PROBLEM TO WORK ON
Leave out every picture. Copy exactly the lines from the one holding "Model this scene" through the one holding "RNG = np.random.default_rng(11)".

RECORDS SHOWN
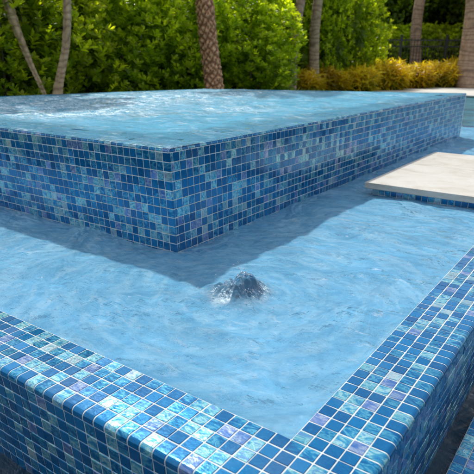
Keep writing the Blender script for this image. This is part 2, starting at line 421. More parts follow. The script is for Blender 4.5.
# lower basin that the spa spills into
basin = empty('overflow_basin', (0, 0, 0))
tag(basin, 'low spill basin around the spa with a flat iridescent blue mosaic rim', 'pool basin')
BX0, BY1 = -NBX, 159
LIPR = .36
def rim_part(name, flat, lips, wallps):
    b = MB()
    for a in flat: patch(b, *a)
    for a in lips: bent(b, *a)
    shifted(b, name, [M_tile, M_grout], basin)
rim_part('front_rim', [((BX0-1, -4, 0), (1, 0, 0), (0, 1, 0), NBX+4, 4)],
         [((BX0-1, -4, 0), (1, 0, 0), (0, 1, 0), (0, 0, -1), NBX+5, .84, LIPR, .24)], [])
b = MB()
patch(b, (0, 0, 0), (1, 0, 0), (0, 1, 0), 4, 163)
patch(b, (3, -4, 0), (1, 0, 0), (0, 1, 0), 1, 4)
bent(b, (4, -5.0, 0), (0, 1, 0), (-1, 0, 0), (0, 0, -1), 168, .84, LIPR, .24)
shifted(b, 'side_rim', [M_tile, M_grout], basin)
b = MB()
patch(b, (BX0, BY1, 0), (1, 0, 0), (0, 1, 0), NBX, 4)
b.add([(BX0, BY1, 0), (0, BY1, 0), (0, BY1, -8), (BX0, BY1, -8)], [(0, 1, 2, 3)], 1)
b.add([(BX0, BY1+4, 0), (4, BY1+4, 0), (4, BY1+4, -8), (BX0, BY1+4, -8)], [(0, 1, 2, 3)], 1)
patch(b, (4, BY1+4, -4), (-1, 0, 0), (0, 0, 1), NBX+4, 4, sub=False)
shifted(b, 'back_rim', [M_tile, M_grout], basin)
b = MB(); patch(b, (BX0-4, 0, 0), (1, 0, 0), (0, 1, 0), 4, 163)
b.add([(BX0-4, -4, 0), (BX0-4, 163, 0), (BX0-4, 163, -8), (BX0-4, -4, -8)], [(0, 1, 2, 3)], 1)
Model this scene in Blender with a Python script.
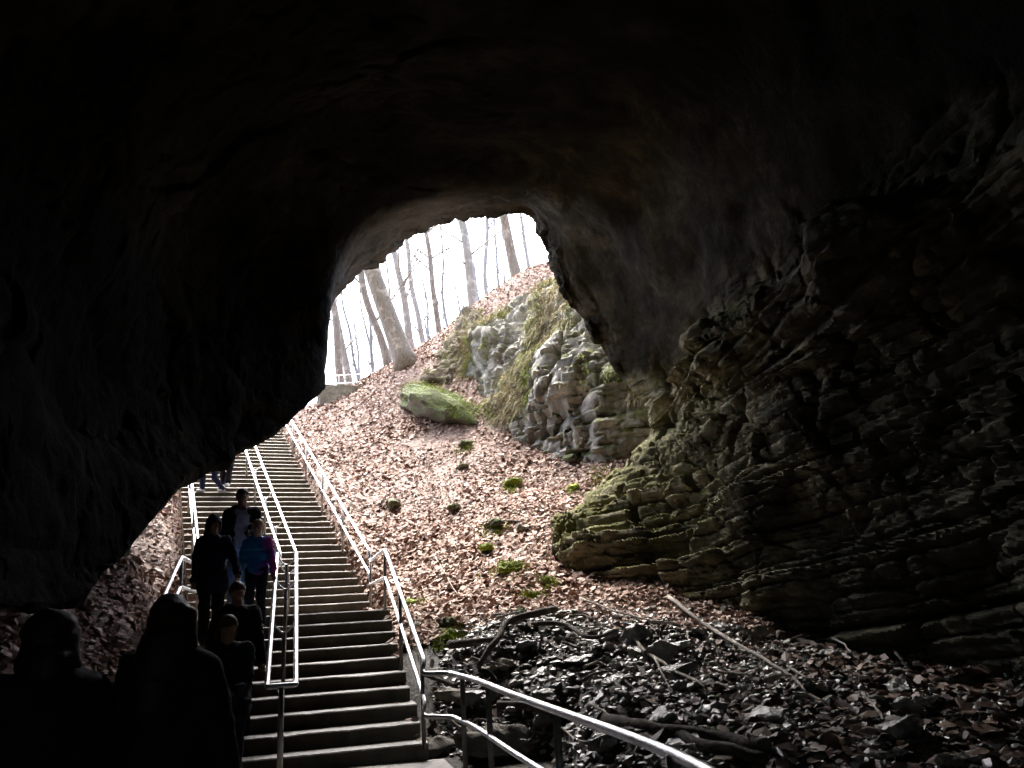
import bpy, bmesh, math, random
import numpy as np
from mathutils import Matrix, Vector

for o in list(bpy.data.objects):
    bpy.data.objects.remove(o)
scene = bpy.context.scene
COL = scene.collection
random.seed(7)
RNG = np.random.default_rng(11)

# ------------------------------------------------------------------ camera
PITCH, ROLL, EYE, FPX = 0.2654, 0.0576, 1.5518, 800.0
cp, sp = math.cos(PITCH), math.sin(PITCH)
FW = np.array([0, cp, sp])
_up = np.array([0, -sp, cp])
_rt = np.array([1.0, 0, 0])
RT = _rt * math.cos(ROLL) - _up * math.sin(ROLL)
UP = _up * math.cos(ROLL) + _rt * math.sin(ROLL)
cam = bpy.data.cameras.new("camera")
cam.sensor_fit = 'HORIZONTAL'
cam.sensor_width = 36.0
cam.lens = 36.0 * FPX / 1024.0
cam.clip_start = 0.05
cam.clip_end = 2000
camo = bpy.data.objects.new("camera", cam)
COL.objects.link(camo)
M = Matrix.Identity(4)
for i in range(3):
    M[i][0], M[i][1], M[i][2] = RT[i], UP[i], -FW[i]
M[2][3] = EYE
camo.matrix_world = M
scene.camera = camo

# ------------------------------------------------------------------ light
SUN_EL, SUN_AZ = math.radians(56), math.radians(-20)     # azimuth from +Y towards +X
world = bpy.data.worlds.new("World")
scene.world = world
world.use_nodes = True
wn = world.node_tree
bg = wn.nodes['Background']
sky = wn.nodes.new('ShaderNodeTexSky')
sky.sky_type = 'NISHITA'
sky.sun_disc = False
sky.sun_elevation = SUN_EL
sky.sun_rotation = SUN_AZ
sky.air_density = 1.0
sky.dust_density = 4.0
sky.ozone_density = 1.0
wn.links.new(sky.outputs[0], bg.inputs[0])
bg.inputs[1].default_value = 0.15
sl = bpy.data.lights.new("sun", 'SUN')
sl.energy = 1.5
sl.angle = math.radians(40)
sl.color = (1.0, 0.97, 0.92)
so = bpy.data.objects.new("sun", sl)
COL.objects.link(so)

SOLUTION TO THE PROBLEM
Model this scene in Blender with a Python script.
import bpy, bmesh, math, random
import numpy as np
from mathutils import Matrix, Vector

for o in list(bpy.data.objects):
    bpy.data.objects.remove(o)
scene = bpy.context.scene
COL = scene.collection
random.seed(7)
RNG = np.random.default_rng(11)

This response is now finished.